Saturday, 27 August 2011

Thing 14B - Mendeley

It looks like this week's Thing is going to be fairly brief for me, as I have ruled out Zotero owing to the Firefox restrictions, and having had a look at the 'citeulike' tour, I don't think it's quite for me - although I can see a lot of benefits with regard to writing collaboratively. I think the ability to share articles and references in such a way is great - it just doesn't really relate to anything I do, so while I am glad to have actually found out what it is, I am not going to go any further with it at this stage.

I decided to explore Mendeley instead, simply because I am in the early stages of writing an article for a journal, and consequently have what feels like about a zillion different articles that I'm in the process of reading through, or have decided could be useful in terms of extracting material from. So to find a tool that will help me to keep track of all this is fantastic. I completely agree with Isla - the last big piece of written work I did was my MSc dissertation, and the manual insertion of all the references was something that took me quite literally hours, as I was so worried about making a mistake that I ended up checking them through several times - and nearly losing my sanity in the process!

Mendeley is not only great because I have been able to upload all my PDF articles to one place, but it also will hopefully enable me to create my final bibliography with a lot more ease than the manual job I had at dissertation time. I also love this annotation functionality - I used to have to work from hard copies because I like to highlight/annotate as I read, which you can't normally do in an PDF onscreen. With Mendeley you are able to do this, and then you don't even lose your annotations when you print - brilliant!

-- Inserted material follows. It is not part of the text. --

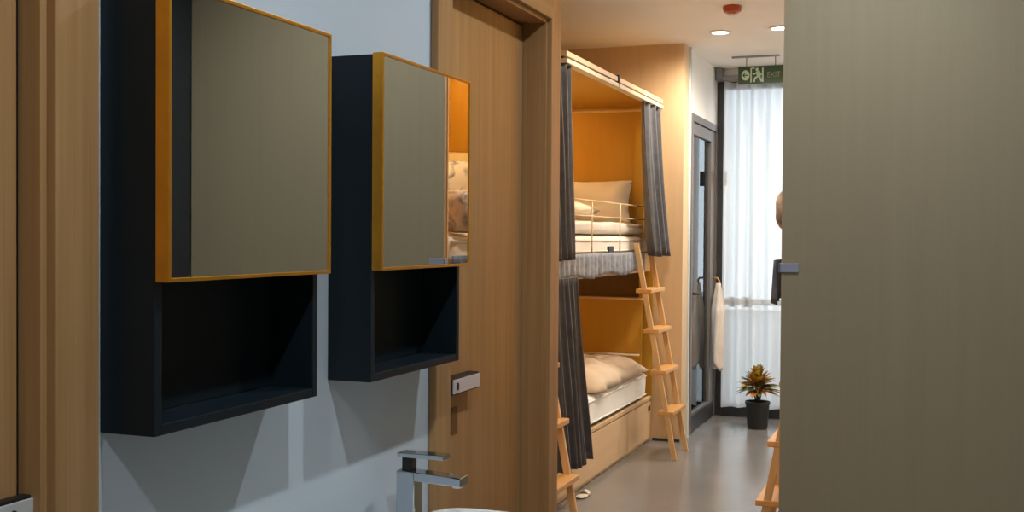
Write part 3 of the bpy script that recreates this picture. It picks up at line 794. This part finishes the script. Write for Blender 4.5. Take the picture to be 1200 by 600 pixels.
stroke(bm, (cx + .004, zc + .028), (cx + .012, zc - .010), .030)
stroke(bm, (cx - .002, zc + .014), (cx - .034, zc + .006), .012); stroke(bm, (cx + .010, zc + .016), (cx + .034, zc + .004), .012)
stroke(bm, (cx + .010, zc - .008), (cx - .018, zc - .024), .014); stroke(bm, (cx - .018, zc - .022), (cx - .024, zc - .052), .012)
stroke(bm, (cx + .014, zc - .008), (cx + .032, zc - .050), .013)
obj('running_figure', bm, 'sign_white', r)
cu = bpy.data.curves.new('exit_lettering', 'FONT'); cu.body = 'EXIT'; cu.size = .060; cu.extrude = .001; cu.align_x = 'CENTER'; cu.align_y = 'CENTER'
cu.materials.append(M['sign_text'])
tmp = bpy.data.objects.new('lettering_curve', cu); C.objects.link(tmp)
bpy.context.view_layer.update()
me = bpy.data.meshes.new_from_object(tmp.evaluated_get(bpy.context.evaluated_depsgraph_get()))
bpy.data.objects.remove(tmp)
me.transform(Matrix.Rotation(PI / 2, 4, 'X') @ Matrix.Diagonal((.80, 1, 1, 1)))
o = bpy.data.objects.new('lettering', me); C.objects.link(o); o.parent = r
o.location = Vector((sx1 - .070, sy - .0135, zc - .004)) - Vector(r['_o'])

# ------------------------------------------------------------------ outdoors
struct(boxes('ground', 'paving', None, (-14, 6, 7.9, 24, -.16, -.105), (-14, -1.9, 7.9, 24, -.105, -.10)), 'pale paving outside the exit door', 'ground')
rng = random.Random(5)
bm = bmesh.new()
for k in range(420):
    c = Vector((rng.uniform(-4.6, -3.8), rng.uniform(8.8, 17.0), rng.uniform(0, .85)))
    d = Vector((rng.uniform(-1, 1), rng.uniform(-1, 1), rng.uniform(-1, 1))).normalized(); e = d.orthogonal().normalized()
    s_ = rng.uniform(.06, .16)
    bm.faces.new([bm.verts.new(c + d * s_), bm.verts.new(c + e * s_ * .5), bm.verts.new(c - d * s_), bm.verts.new(c - e * s_ * .5)])
t = obj('hedge', bm, 'hedge', None)
tag(t, 'dark hedge outdoors seen through the glass exit door', 'hedge')

# ------------------------------------------------------------------ world
w = bpy.data.worlds.new('overcast sky'); bpy.context.scene.world = w; w.use_nodes = True
bg = w.node_tree.nodes['Background']
tc = w.node_tree.nodes.new('ShaderNodeTexCoord'); gr = w.node_tree.nodes.new('ShaderNodeTexNoise'); gr.inputs['Scale'].default_value = 2.0
rp = w.node_tree.nodes.new('ShaderNodeValToRGB'); rp.color_ramp.elements[0].color = (.62, .74, .86, 1); rp.color_ramp.elements[1].color = (.92, .96, 1.0, 1)
w.node_tree.links.new(tc.outputs['Generated'], gr.inputs['Vector']); w.node_tree.links.new(gr.outputs['Fac'], rp.inputs['Fac'])
w.node_tree.links.new(rp.outputs['Color'], bg.inputs['Color'])
bg.inputs['Strength'].default_value = 2.8
# portals only steer the sky's light through the two openings
def portal(loc, rot, sx, sy_):
    l = bpy.data.lights.new('sky_portal', 'AREA'); l.shape = 'RECTANGLE'; l.size = sx; l.size_y = sy_; l.cycles.is_portal = True
    o = bpy.data.objects.new('sky_portal', l); C.objects.link(o); o.location = loc; o.rotation_euler = rot
portal(((W0 + W1) / 2, YF + .14, WH / 2), (PI / 2, 0, PI), W1 - W0, WH)

# ------------------------------------------------------------------ camera
cam = bpy.data.cameras.new('camera'); co = bpy.data.objects.new('camera', cam); C.objects.link(co)
cam.sensor_width = 36; cam.lens = 36 * 1300 / 1200; cam.clip_start = .02
yaw, pitch, roll = math.radians(20.85), math.radians(1.01), math.radians(.4)
f0 = Vector((-math.sin(yaw), math.cos(yaw), 0)); r0 = Vector((math.cos(yaw), math.sin(yaw), 0)); u0 = Vector((0, 0, 1))
fw = f0 * math.cos(pitch) - u0 * math.sin(pitch); u1 = u0 * math.cos(pitch) + f0 * math.sin(pitch)
rt = r0 * math.cos(roll) + u1 * math.sin(roll); up = u1 * math.cos(roll) - r0 * math.sin(roll)
m = Matrix((rt, up, -fw)).transposed().to_4x4(); m.translation = (0, 0, 1.44)
co.matrix_world = m
sc = bpy.context.scene
sc.camera = co
sc.view_settings.view_transform = 'Standard'; sc.view_settings.look = 'None'
sc.view_settings.gamma = 1.0; sc.view_settings.exposure = 0.0; sc.view_settings.use_curve_mapping = False
sc.cycles.use_denoising = True
sc.cycles.max_bounces = 10; sc.cycles.transparent_max_bounces = 16
sc.cycles.sample_clamp_indirect = 6.0
for o in bpy.data.objects:
    if '_o' in o: del o['_o']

While this tool definitely has a lot of potential use in terms of writing articles, or even keeping track of current awareness materials that are particularly interesting, it doesn't really have any relevance to me in my day to day job - nor is it really something that we would be promoting to the fee-earners; simply because this kind of tool is not something we actively use in the corporate law library. I could see great potential for people who work in academic/education libraries, but less so for corporate users. Nonetheless, I am really happy to have discovered this tool - I had no idea such applications even existed!